• Direction: From the listing, collect all lines containing the word "scene".

—————

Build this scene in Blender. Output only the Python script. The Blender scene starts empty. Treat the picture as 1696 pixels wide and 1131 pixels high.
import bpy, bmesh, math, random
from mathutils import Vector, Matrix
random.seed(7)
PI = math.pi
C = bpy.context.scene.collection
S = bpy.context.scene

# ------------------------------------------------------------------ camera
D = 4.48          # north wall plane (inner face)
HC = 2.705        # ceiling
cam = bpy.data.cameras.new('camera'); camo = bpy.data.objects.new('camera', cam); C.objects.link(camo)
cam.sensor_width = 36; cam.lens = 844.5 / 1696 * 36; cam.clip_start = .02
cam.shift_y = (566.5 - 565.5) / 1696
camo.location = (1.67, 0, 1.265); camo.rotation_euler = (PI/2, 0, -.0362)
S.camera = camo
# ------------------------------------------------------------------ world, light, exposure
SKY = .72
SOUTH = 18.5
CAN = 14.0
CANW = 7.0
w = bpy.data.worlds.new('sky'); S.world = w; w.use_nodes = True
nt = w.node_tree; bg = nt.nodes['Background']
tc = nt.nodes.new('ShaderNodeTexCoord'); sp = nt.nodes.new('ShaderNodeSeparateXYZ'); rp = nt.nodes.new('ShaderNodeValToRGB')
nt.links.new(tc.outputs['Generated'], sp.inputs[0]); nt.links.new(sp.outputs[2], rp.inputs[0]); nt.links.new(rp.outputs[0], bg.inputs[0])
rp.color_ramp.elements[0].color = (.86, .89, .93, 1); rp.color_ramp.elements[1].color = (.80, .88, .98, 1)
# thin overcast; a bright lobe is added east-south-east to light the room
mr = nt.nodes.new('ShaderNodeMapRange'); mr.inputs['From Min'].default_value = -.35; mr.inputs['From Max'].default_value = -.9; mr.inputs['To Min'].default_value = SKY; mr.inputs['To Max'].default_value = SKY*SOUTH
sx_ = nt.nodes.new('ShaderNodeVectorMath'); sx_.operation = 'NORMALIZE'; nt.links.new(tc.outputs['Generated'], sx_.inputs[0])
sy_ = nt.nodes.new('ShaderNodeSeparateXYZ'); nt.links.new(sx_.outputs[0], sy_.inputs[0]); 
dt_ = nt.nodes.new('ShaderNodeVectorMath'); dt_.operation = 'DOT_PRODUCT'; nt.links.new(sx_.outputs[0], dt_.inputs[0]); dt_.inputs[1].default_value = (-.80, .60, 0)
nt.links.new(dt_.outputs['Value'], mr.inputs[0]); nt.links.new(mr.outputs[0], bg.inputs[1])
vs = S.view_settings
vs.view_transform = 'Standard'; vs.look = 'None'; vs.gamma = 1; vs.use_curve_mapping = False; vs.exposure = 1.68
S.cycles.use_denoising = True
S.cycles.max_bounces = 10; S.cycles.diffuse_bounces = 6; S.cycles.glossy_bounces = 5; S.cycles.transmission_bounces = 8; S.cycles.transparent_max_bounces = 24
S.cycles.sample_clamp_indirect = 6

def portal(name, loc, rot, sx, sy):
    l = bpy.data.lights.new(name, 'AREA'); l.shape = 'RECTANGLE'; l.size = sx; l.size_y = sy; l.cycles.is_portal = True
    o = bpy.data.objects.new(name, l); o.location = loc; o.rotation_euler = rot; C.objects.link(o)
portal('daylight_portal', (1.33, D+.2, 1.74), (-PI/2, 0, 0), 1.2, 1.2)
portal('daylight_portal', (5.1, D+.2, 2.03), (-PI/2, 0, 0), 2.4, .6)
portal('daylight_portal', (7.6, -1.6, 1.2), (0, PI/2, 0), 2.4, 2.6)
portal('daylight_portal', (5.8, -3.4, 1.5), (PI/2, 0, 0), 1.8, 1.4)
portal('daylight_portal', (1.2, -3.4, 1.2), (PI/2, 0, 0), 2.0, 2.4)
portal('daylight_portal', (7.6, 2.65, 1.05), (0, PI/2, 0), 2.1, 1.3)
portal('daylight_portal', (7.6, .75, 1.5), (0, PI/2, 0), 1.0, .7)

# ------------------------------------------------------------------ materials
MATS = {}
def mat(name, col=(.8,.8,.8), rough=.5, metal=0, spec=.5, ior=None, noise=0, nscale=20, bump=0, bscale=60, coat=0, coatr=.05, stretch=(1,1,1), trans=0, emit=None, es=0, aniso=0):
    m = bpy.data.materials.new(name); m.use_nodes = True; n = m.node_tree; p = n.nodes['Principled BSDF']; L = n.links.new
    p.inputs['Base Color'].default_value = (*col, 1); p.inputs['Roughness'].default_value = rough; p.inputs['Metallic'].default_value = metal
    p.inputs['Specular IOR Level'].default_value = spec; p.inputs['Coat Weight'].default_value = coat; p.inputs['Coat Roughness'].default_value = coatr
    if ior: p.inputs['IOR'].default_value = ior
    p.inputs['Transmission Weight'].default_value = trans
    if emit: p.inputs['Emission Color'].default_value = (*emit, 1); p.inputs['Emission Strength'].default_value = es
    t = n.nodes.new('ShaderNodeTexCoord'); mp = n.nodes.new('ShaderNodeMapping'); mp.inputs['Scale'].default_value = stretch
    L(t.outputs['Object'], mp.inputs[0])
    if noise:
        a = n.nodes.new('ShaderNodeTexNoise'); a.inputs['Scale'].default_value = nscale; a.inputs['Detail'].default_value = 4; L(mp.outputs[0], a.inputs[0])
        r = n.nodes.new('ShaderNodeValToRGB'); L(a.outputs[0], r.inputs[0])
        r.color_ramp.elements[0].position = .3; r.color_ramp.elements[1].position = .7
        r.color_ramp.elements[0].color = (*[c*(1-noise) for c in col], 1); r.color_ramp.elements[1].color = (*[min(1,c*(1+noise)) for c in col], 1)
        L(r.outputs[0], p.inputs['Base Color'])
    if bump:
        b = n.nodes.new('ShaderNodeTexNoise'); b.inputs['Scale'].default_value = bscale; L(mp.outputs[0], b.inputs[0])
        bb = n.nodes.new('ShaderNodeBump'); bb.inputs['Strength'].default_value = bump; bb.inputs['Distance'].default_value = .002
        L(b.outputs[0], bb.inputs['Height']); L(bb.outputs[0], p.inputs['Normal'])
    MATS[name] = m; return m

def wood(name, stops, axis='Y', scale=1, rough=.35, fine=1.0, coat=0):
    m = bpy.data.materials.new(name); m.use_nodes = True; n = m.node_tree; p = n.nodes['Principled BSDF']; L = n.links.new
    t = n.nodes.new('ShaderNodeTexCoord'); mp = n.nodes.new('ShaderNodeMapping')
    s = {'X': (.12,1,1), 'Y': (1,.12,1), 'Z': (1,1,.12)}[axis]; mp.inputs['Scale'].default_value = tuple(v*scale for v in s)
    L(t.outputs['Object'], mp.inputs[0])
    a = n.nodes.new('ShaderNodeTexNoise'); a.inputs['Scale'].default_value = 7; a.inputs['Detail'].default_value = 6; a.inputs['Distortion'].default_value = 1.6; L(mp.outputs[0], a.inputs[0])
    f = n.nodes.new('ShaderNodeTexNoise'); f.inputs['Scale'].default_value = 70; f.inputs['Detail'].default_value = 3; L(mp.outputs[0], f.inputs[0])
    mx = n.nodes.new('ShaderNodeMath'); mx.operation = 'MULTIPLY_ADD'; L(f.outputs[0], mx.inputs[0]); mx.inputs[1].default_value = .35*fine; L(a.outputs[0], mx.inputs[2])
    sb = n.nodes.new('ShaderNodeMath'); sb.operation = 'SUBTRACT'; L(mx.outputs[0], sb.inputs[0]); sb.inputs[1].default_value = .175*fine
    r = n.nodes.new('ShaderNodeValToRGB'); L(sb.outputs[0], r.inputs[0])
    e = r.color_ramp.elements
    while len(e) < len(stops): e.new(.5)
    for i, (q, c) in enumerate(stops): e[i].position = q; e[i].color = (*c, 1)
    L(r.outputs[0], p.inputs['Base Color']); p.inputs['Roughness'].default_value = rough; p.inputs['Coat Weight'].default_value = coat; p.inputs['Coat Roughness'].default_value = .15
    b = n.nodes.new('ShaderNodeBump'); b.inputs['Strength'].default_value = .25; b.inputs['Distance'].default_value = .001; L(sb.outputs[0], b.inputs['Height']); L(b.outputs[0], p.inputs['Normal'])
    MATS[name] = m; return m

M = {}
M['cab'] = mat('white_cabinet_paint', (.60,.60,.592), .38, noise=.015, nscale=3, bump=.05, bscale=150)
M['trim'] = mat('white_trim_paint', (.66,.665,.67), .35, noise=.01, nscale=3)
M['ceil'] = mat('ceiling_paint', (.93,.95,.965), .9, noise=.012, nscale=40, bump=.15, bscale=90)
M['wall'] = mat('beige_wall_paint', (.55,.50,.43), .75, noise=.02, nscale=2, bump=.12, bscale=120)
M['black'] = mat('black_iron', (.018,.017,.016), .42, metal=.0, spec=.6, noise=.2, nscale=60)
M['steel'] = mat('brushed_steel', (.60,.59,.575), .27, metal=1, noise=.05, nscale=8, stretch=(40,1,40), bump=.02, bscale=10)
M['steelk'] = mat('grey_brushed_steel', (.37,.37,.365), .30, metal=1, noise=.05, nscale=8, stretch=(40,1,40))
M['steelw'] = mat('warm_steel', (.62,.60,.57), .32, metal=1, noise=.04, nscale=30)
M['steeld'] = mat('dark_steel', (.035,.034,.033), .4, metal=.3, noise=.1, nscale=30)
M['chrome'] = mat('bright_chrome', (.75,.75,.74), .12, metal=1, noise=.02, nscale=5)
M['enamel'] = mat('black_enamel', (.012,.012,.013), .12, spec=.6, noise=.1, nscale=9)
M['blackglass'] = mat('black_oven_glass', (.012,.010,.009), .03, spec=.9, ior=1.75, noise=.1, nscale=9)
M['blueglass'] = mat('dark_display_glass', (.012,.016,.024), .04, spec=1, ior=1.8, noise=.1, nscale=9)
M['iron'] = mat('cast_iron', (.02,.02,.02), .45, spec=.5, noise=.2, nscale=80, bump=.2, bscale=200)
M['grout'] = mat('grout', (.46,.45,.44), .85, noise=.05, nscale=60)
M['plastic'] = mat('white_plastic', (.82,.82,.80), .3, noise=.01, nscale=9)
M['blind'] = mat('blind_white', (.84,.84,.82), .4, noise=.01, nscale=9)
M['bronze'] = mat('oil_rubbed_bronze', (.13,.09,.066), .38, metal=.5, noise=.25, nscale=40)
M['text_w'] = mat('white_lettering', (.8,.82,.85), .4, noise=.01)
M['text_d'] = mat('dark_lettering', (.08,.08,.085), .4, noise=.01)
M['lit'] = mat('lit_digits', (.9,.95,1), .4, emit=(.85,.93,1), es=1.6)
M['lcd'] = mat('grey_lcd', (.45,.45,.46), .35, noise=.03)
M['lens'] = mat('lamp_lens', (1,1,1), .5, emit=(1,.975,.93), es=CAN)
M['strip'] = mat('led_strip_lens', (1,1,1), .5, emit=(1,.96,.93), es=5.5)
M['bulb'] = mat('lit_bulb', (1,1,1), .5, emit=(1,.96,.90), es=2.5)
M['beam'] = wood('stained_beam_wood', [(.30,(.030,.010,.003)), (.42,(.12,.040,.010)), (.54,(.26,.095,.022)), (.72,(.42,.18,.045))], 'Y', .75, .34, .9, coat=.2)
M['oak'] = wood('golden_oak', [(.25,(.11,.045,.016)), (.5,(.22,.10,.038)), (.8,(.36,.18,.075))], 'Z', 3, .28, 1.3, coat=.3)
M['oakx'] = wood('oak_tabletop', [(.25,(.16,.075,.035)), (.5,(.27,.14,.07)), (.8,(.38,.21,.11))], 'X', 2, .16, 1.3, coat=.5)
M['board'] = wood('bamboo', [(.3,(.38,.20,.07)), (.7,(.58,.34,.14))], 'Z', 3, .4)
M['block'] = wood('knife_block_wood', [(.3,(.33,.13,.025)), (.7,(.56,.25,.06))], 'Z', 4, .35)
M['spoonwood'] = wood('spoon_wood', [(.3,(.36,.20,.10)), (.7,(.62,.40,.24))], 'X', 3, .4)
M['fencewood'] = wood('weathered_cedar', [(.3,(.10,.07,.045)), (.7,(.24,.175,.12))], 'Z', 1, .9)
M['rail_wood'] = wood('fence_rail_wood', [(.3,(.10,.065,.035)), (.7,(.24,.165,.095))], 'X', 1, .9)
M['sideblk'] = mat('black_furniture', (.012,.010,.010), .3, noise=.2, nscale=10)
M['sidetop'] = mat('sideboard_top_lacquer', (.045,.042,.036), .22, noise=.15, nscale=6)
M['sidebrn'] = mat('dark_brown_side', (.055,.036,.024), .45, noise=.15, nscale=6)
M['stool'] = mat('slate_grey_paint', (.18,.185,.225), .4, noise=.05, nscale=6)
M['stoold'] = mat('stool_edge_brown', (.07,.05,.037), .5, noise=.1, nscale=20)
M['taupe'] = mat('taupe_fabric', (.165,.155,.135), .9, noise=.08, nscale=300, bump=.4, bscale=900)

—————

• Completed task:
Build this scene in Blender. Output only the Python script. The Blender scene starts empty. Treat the picture as 1696 pixels wide and 1131 pixels high.
C = bpy.context.scene.collection
S = bpy.context.scene